For a slice or array x, an expression like x[i .. j] is invalid unless the compiler can prove that ((0 <= i) and (i <= j) and (j <= x.length())). For example, the expression x[..] is always valid because the implicit i and j values are 0 and x.length(), and a slice or array cannot have negative length.
Similarly, an expression like x[i] is invalid unless there is a compile-time proof that i is in-bounds: that ((0 <= i) and (i < x.length())). Proofs can involve natural bounds (e.g. if i has type base.u8 then (0 <= i) is trivially true since a base.u8 is unsigned), refinements (e.g. if i has type base.u32[..= 100] then 100 is an inclusive upper bound for i), facts (e.g. an explicit prior check if i < x.length()) and interval arithmetic (e.g. for an expression like x[m + n], the upper bound for m + n is the sum of the upper bounds of m and n).

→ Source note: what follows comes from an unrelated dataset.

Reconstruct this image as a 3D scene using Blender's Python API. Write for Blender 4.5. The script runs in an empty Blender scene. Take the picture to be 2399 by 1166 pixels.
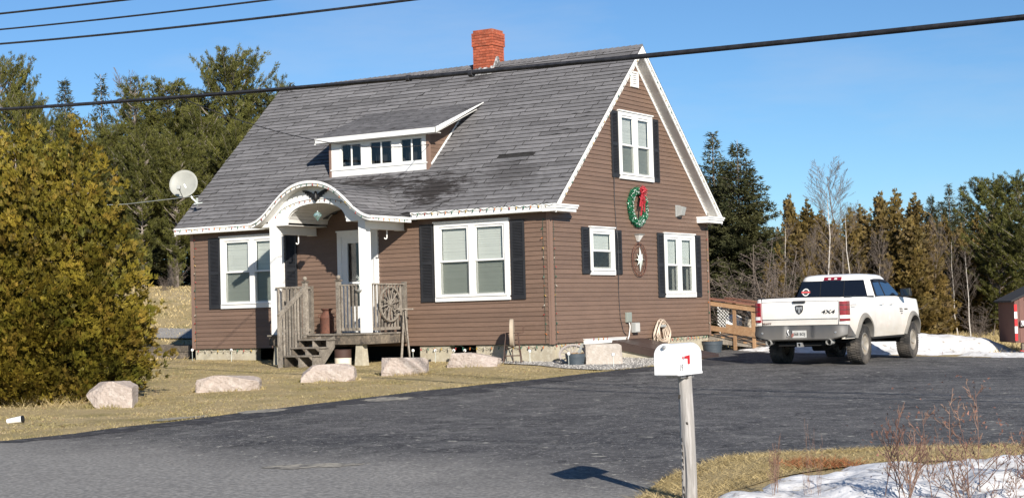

For example, if a is an array[1024] base.u8, and expr is some expression of type base.u32, then a[expr & 1023] is valid (in-bounds). The bitwise-and means that the overall index expression is in the range [0 ..= 1023], regardless of expr's range.
Arithmetic overflow checking uses the same mechanisms as bounds checking. For example, if m and n both have type base.u8 (or a refinement thereof) then the expression m + n also has type base.u8. Proving that m + n evaluates to something inside the base.u8 range, [0 ..= 255], is equivalent to proving that the expression h[m + n] is valid (in-bounds) for a hypothetical h array of length 256.
nullptr CheckingGuarding against nullptr dereferences is another case of bounds checking. Like other programming languages, nptr T and ptr T are types: nullable and non-null pointers to some type T. In Wuffs, the latter is effectively a refinement. Assuming that nullptr is equivalent to 0, ptr T is conceptually just (nptr T)[1 ..= UINTPTR_MAX], although that's not actually valid syntax. Similarly, if expr is a pointer-typed expression then checking that expr is not nullptr is equivalent to checking that expr is in the range [1 ..= UINTPTR_MAX].